_Stated task:_ Take the material below and write it all out again exactly.

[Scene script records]
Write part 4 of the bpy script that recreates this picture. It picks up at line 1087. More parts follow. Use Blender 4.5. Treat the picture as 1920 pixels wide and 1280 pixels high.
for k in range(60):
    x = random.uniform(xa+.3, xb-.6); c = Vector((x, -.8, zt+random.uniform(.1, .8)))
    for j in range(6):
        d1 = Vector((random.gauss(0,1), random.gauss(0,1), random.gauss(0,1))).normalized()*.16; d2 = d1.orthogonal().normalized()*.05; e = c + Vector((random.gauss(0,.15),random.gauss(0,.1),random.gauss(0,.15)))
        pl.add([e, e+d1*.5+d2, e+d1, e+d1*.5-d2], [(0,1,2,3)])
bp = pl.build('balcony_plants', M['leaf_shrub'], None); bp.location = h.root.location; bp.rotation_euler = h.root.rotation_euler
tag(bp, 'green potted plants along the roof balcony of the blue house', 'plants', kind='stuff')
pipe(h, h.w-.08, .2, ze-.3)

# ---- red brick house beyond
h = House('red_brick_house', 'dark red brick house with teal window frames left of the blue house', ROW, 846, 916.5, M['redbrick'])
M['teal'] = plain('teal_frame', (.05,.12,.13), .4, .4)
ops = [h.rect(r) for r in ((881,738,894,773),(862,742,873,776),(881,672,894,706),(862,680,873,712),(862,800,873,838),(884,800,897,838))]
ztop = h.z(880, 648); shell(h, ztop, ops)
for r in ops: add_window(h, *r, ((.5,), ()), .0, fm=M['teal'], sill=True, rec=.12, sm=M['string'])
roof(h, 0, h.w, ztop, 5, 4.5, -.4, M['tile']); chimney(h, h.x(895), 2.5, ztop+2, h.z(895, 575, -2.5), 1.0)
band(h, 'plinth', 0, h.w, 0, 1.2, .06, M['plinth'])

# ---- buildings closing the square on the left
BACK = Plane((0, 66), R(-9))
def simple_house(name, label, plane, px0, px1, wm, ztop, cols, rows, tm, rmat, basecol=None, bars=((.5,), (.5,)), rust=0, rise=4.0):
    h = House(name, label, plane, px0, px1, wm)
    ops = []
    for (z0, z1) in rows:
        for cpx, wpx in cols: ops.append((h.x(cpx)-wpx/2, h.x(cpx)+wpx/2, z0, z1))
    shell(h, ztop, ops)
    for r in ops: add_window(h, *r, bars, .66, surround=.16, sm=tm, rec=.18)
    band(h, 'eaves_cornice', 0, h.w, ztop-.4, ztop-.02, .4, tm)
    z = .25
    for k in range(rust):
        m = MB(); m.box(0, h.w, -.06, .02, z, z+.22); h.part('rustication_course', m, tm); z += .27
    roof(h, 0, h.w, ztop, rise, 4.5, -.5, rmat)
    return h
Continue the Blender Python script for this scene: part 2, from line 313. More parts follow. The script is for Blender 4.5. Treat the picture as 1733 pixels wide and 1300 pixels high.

_Response for this exercise:_
Write part 4 of the bpy script that recreates this picture. It picks up at line 1087. More parts follow. Use Blender 4.5. Treat the picture as 1920 pixels wide and 1280 pixels high.
for k in range(60):
    x = random.uniform(xa+.3, xb-.6); c = Vector((x, -.8, zt+random.uniform(.1, .8)))
    for j in range(6):
        d1 = Vector((random.gauss(0,1), random.gauss(0,1), random.gauss(0,1))).normalized()*.16; d2 = d1.orthogonal().normalized()*.05; e = c + Vector((random.gauss(0,.15),random.gauss(0,.1),random.gauss(0,.15)))
        pl.add([e, e+d1*.5+d2, e+d1, e+d1*.5-d2], [(0,1,2,3)])
bp = pl.build('balcony_plants', M['leaf_shrub'], None); bp.location = h.root.location; bp.rotation_euler = h.root.rotation_euler
tag(bp, 'green potted plants along the roof balcony of the blue house', 'plants', kind='stuff')
pipe(h, h.w-.08, .2, ze-.3)

# ---- red brick house beyond
h = House('red_brick_house', 'dark red brick house with teal window frames left of the blue house', ROW, 846, 916.5, M['redbrick'])
M['teal'] = plain('teal_frame', (.05,.12,.13), .4, .4)
ops = [h.rect(r) for r in ((881,738,894,773),(862,742,873,776),(881,672,894,706),(862,680,873,712),(862,800,873,838),(884,800,897,838))]
ztop = h.z(880, 648); shell(h, ztop, ops)
for r in ops: add_window(h, *r, ((.5,), ()), .0, fm=M['teal'], sill=True, rec=.12, sm=M['string'])
roof(h, 0, h.w, ztop, 5, 4.5, -.4, M['tile']); chimney(h, h.x(895), 2.5, ztop+2, h.z(895, 575, -2.5), 1.0)
band(h, 'plinth', 0, h.w, 0, 1.2, .06, M['plinth'])

# ---- buildings closing the square on the left
BACK = Plane((0, 66), R(-9))
def simple_house(name, label, plane, px0, px1, wm, ztop, cols, rows, tm, rmat, basecol=None, bars=((.5,), (.5,)), rust=0, rise=4.0):
    h = House(name, label, plane, px0, px1, wm)
    ops = []
    for (z0, z1) in rows:
        for cpx, wpx in cols: ops.append((h.x(cpx)-wpx/2, h.x(cpx)+wpx/2, z0, z1))
    shell(h, ztop, ops)
    for r in ops: add_window(h, *r, bars, .66, surround=.16, sm=tm, rec=.18)
    band(h, 'eaves_cornice', 0, h.w, ztop-.4, ztop-.02, .4, tm)
    z = .25
    for k in range(rust):
        m = MB(); m.box(0, h.w, -.06, .02, z, z+.22); h.part('rustication_course', m, tm); z += .27
    roof(h, 0, h.w, ztop, rise, 4.5, -.5, rmat)
    return h
Continue the Blender Python script for this scene: part 2, from line 313. More parts follow. The script is for Blender 4.5. Treat the picture as 1733 pixels wide and 1300 pixels high.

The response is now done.